====== Given entries ======
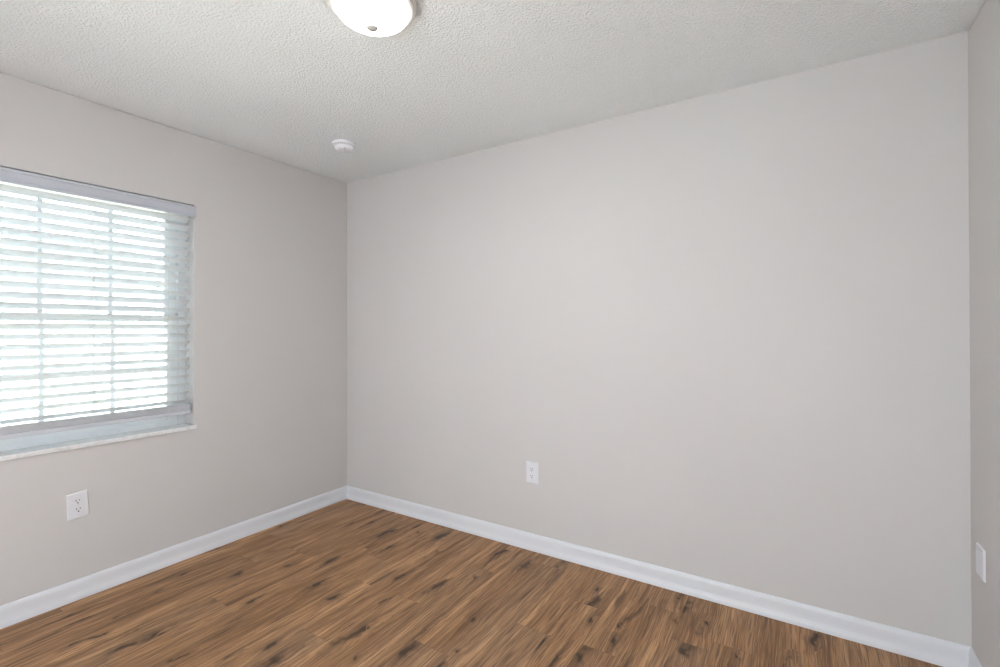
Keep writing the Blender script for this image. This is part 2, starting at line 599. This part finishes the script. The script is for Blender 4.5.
======
====== Given entries ======
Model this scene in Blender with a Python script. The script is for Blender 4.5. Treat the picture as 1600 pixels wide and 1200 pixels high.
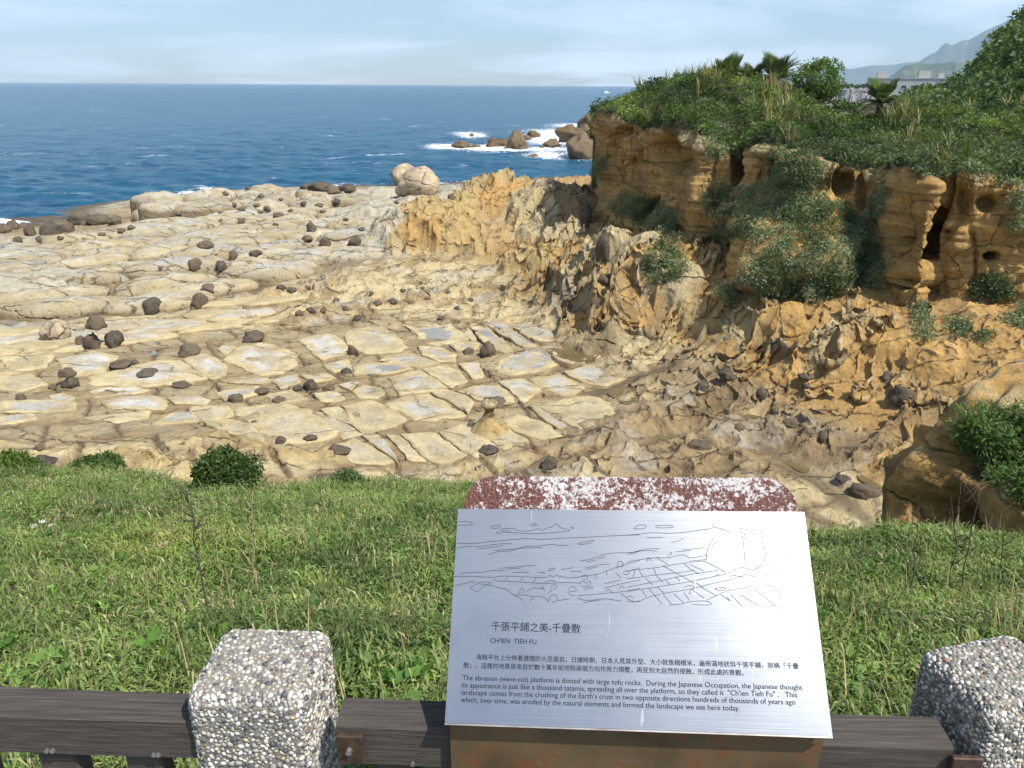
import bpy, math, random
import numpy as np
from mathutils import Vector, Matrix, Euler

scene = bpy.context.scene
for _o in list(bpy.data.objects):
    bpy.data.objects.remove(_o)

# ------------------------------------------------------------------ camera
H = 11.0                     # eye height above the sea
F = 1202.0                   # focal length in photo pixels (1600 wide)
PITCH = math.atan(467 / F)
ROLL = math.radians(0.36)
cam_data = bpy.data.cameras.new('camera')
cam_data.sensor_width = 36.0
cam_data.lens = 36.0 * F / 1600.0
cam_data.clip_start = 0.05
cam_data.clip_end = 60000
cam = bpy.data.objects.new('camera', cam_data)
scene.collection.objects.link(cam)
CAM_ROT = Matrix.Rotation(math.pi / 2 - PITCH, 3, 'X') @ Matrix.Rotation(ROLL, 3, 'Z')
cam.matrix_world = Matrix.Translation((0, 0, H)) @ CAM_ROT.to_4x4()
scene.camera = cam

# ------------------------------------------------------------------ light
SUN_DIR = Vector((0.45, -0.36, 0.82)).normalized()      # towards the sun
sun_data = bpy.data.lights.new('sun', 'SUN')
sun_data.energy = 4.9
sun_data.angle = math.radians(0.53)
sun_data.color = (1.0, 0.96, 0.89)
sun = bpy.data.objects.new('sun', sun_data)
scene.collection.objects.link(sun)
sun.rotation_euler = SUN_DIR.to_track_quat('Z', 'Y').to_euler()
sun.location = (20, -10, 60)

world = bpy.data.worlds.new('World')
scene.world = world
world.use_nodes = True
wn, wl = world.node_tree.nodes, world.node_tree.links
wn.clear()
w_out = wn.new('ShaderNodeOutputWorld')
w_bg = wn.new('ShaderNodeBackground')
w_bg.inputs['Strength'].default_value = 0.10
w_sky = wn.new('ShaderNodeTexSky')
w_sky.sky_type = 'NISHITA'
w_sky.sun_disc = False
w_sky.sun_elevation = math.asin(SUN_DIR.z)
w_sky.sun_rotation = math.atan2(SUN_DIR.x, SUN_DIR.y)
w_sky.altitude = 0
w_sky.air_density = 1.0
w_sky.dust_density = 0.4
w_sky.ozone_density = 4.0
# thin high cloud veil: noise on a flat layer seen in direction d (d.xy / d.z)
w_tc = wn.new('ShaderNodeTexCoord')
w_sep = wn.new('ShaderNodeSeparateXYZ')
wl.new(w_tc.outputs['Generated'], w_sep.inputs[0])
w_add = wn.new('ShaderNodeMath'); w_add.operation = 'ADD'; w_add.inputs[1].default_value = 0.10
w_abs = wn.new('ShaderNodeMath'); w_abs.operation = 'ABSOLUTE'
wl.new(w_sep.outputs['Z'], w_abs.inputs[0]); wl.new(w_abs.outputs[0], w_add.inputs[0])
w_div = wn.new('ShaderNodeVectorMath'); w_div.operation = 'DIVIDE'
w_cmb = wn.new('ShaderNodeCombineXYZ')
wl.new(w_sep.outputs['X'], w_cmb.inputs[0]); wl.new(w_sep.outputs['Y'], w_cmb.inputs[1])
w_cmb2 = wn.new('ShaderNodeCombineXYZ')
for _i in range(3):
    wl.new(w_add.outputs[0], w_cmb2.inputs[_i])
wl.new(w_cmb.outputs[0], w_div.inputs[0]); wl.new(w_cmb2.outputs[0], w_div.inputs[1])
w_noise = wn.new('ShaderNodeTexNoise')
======
* Short exercise *
Starting at the line that contains "Model this scene" and ending at the line that contains "from mathutils import Vector, Matrix, Euler", give the lines again exactly. Do not include the pictures.

* Answer to this problem *
Model this scene in Blender with a Python script. The script is for Blender 4.5. Treat the picture as 1600 pixels wide and 1200 pixels high.
import bpy, math, random
import numpy as np
from mathutils import Vector, Matrix, Euler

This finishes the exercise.